[3D scene scripts]
○ ○ ○ ○ ○

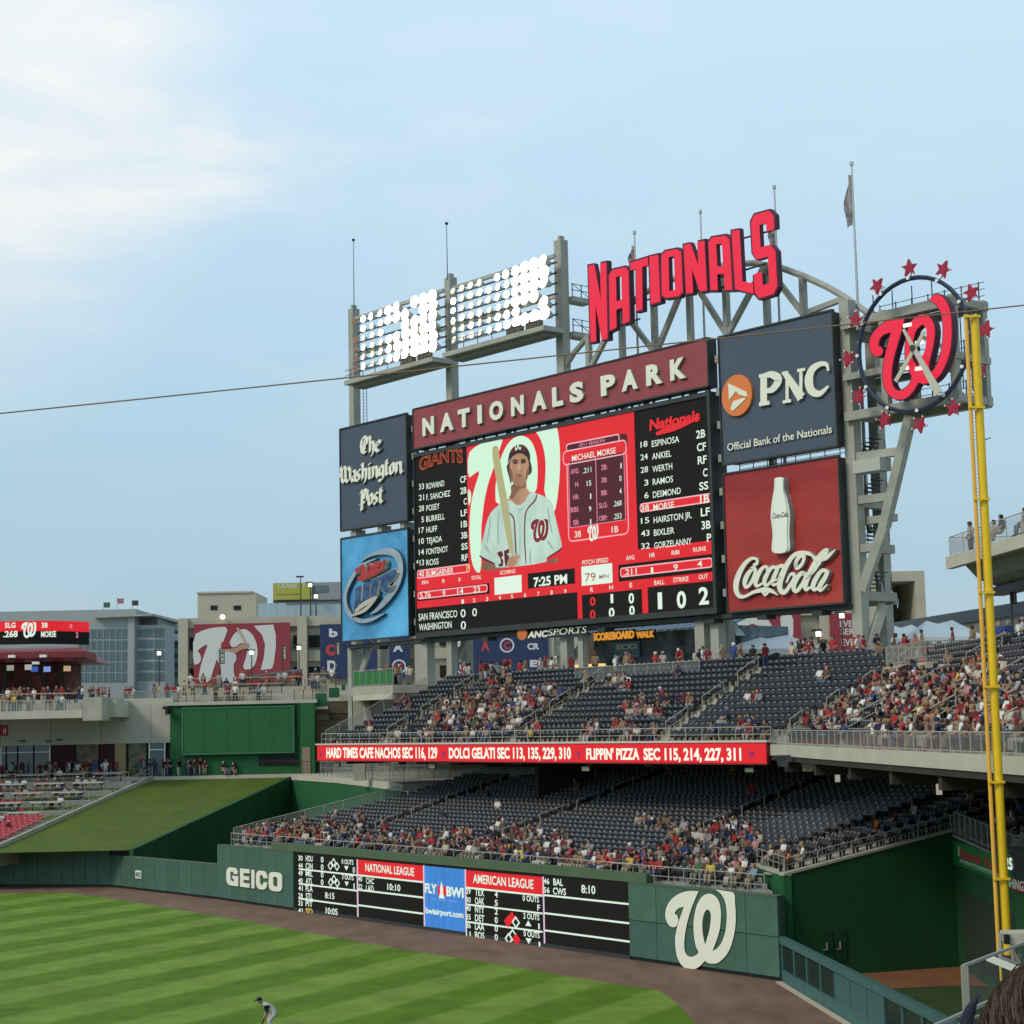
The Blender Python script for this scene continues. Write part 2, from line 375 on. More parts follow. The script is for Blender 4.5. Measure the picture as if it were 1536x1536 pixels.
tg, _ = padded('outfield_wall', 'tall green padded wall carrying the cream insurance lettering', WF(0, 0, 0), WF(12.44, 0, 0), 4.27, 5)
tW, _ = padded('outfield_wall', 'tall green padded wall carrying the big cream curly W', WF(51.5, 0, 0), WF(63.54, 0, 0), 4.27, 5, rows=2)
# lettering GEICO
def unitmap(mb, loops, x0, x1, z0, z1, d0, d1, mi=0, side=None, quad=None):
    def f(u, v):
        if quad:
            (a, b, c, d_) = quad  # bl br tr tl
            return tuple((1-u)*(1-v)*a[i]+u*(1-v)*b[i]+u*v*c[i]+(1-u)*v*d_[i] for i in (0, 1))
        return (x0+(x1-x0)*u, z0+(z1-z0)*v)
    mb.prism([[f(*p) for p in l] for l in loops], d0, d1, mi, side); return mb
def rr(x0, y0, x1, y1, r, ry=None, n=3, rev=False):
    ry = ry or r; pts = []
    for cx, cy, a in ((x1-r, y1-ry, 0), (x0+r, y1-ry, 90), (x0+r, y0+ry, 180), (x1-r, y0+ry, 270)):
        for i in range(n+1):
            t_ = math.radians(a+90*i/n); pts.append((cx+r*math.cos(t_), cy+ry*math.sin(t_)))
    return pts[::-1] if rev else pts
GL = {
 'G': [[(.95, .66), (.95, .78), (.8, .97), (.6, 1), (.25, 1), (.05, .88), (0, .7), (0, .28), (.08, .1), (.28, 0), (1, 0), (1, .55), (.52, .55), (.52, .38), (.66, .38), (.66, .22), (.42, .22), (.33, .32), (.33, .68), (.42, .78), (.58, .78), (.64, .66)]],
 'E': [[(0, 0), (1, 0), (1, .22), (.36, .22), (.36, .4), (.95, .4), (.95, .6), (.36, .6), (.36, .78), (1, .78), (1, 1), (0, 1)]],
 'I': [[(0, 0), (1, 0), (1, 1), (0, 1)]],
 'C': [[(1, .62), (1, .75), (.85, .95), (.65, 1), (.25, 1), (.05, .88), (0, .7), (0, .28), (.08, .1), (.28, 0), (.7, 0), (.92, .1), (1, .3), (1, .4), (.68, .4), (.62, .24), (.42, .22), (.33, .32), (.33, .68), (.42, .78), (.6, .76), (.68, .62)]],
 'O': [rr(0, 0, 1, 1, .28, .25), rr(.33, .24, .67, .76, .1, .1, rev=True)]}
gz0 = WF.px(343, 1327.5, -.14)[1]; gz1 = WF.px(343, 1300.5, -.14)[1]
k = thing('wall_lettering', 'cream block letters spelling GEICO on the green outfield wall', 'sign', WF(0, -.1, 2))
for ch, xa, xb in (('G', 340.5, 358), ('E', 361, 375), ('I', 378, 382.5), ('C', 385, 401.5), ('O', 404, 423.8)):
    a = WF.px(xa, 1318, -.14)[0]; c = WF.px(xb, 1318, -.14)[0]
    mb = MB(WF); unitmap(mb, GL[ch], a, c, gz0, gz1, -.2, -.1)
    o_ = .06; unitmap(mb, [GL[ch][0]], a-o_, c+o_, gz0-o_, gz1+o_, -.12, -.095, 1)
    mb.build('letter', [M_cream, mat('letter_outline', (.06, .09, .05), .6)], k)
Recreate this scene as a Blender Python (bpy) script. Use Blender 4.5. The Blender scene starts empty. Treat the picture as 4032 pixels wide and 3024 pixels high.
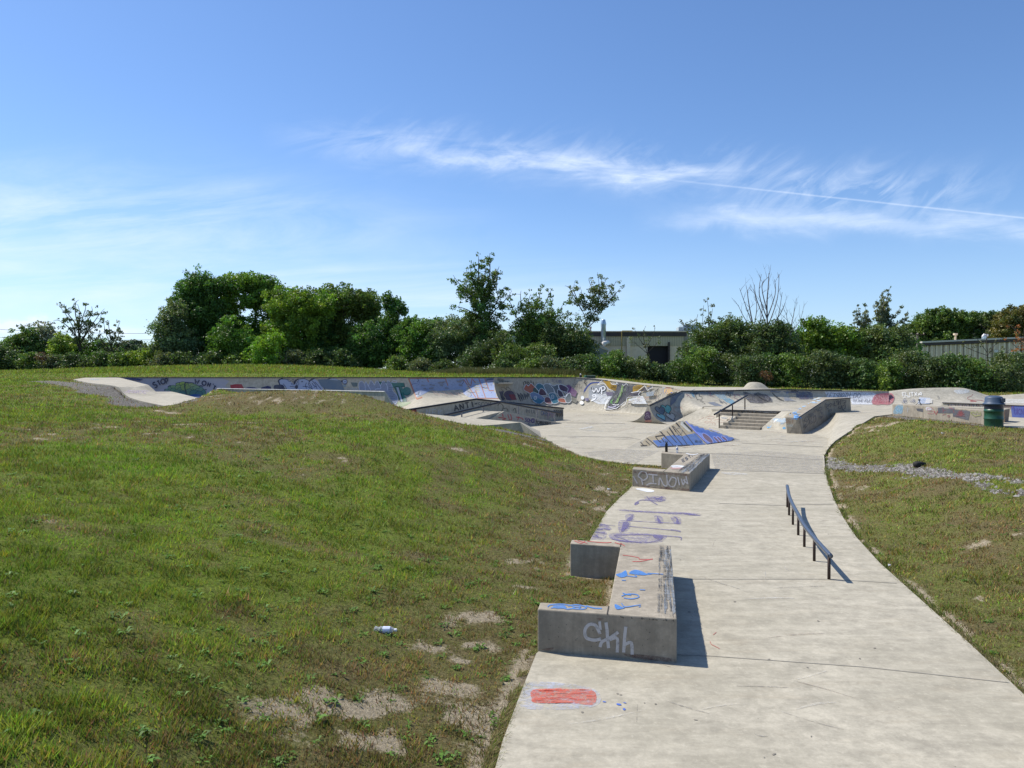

○ ○ ○ ○ ○

## YOUR OBJECTIVE
Retype the whole listing, keeping every line identical and omitting all pictures.

## TASK OUTPUT
The Blender Python script for this scene continues. Write part 2, from line 375 on. More parts follow. The script is for Blender 4.5. Measure the picture as if it were 1536x1536 pixels.
tg, _ = padded('outfield_wall', 'tall green padded wall carrying the cream insurance lettering', WF(0, 0, 0), WF(12.44, 0, 0), 4.27, 5)
tW, _ = padded('outfield_wall', 'tall green padded wall carrying the big cream curly W', WF(51.5, 0, 0), WF(63.54, 0, 0), 4.27, 5, rows=2)
# lettering GEICO
def unitmap(mb, loops, x0, x1, z0, z1, d0, d1, mi=0, side=None, quad=None):
    def f(u, v):
        if quad:
            (a, b, c, d_) = quad  # bl br tr tl
            return tuple((1-u)*(1-v)*a[i]+u*(1-v)*b[i]+u*v*c[i]+(1-u)*v*d_[i] for i in (0, 1))
        return (x0+(x1-x0)*u, z0+(z1-z0)*v)
    mb.prism([[f(*p) for p in l] for l in loops], d0, d1, mi, side); return mb
def rr(x0, y0, x1, y1, r, ry=None, n=3, rev=False):
    ry = ry or r; pts = []
    for cx, cy, a in ((x1-r, y1-ry, 0), (x0+r, y1-ry, 90), (x0+r, y0+ry, 180), (x1-r, y0+ry, 270)):
        for i in range(n+1):
            t_ = math.radians(a+90*i/n); pts.append((cx+r*math.cos(t_), cy+ry*math.sin(t_)))
    return pts[::-1] if rev else pts
GL = {
 'G': [[(.95, .66), (.95, .78), (.8, .97), (.6, 1), (.25, 1), (.05, .88), (0, .7), (0, .28), (.08, .1), (.28, 0), (1, 0), (1, .55), (.52, .55), (.52, .38), (.66, .38), (.66, .22), (.42, .22), (.33, .32), (.33, .68), (.42, .78), (.58, .78), (.64, .66)]],
 'E': [[(0, 0), (1, 0), (1, .22), (.36, .22), (.36, .4), (.95, .4), (.95, .6), (.36, .6), (.36, .78), (1, .78), (1, 1), (0, 1)]],
 'I': [[(0, 0), (1, 0), (1, 1), (0, 1)]],
 'C': [[(1, .62), (1, .75), (.85, .95), (.65, 1), (.25, 1), (.05, .88), (0, .7), (0, .28), (.08, .1), (.28, 0), (.7, 0), (.92, .1), (1, .3), (1, .4), (.68, .4), (.62, .24), (.42, .22), (.33, .32), (.33, .68), (.42, .78), (.6, .76), (.68, .62)]],
 'O': [rr(0, 0, 1, 1, .28, .25), rr(.33, .24, .67, .76, .1, .1, rev=True)]}
gz0 = WF.px(343, 1327.5, -.14)[1]; gz1 = WF.px(343, 1300.5, -.14)[1]
k = thing('wall_lettering', 'cream block letters spelling GEICO on the green outfield wall', 'sign', WF(0, -.1, 2))
for ch, xa, xb in (('G', 340.5, 358), ('E', 361, 375), ('I', 378, 382.5), ('C', 385, 401.5), ('O', 404, 423.8)):
    a = WF.px(xa, 1318, -.14)[0]; c = WF.px(xb, 1318, -.14)[0]
    mb = MB(WF); unitmap(mb, GL[ch], a, c, gz0, gz1, -.2, -.1)
    o_ = .06; unitmap(mb, [GL[ch][0]], a-o_, c+o_, gz0-o_, gz1+o_, -.12, -.095, 1)
    mb.build('letter', [M_cream, mat('letter_outline', (.06, .09, .05), .6)], k)
Recreate this scene as a Blender Python (bpy) script. Use Blender 4.5. The Blender scene starts empty. Treat the picture as 4032 pixels wide and 3024 pixels high.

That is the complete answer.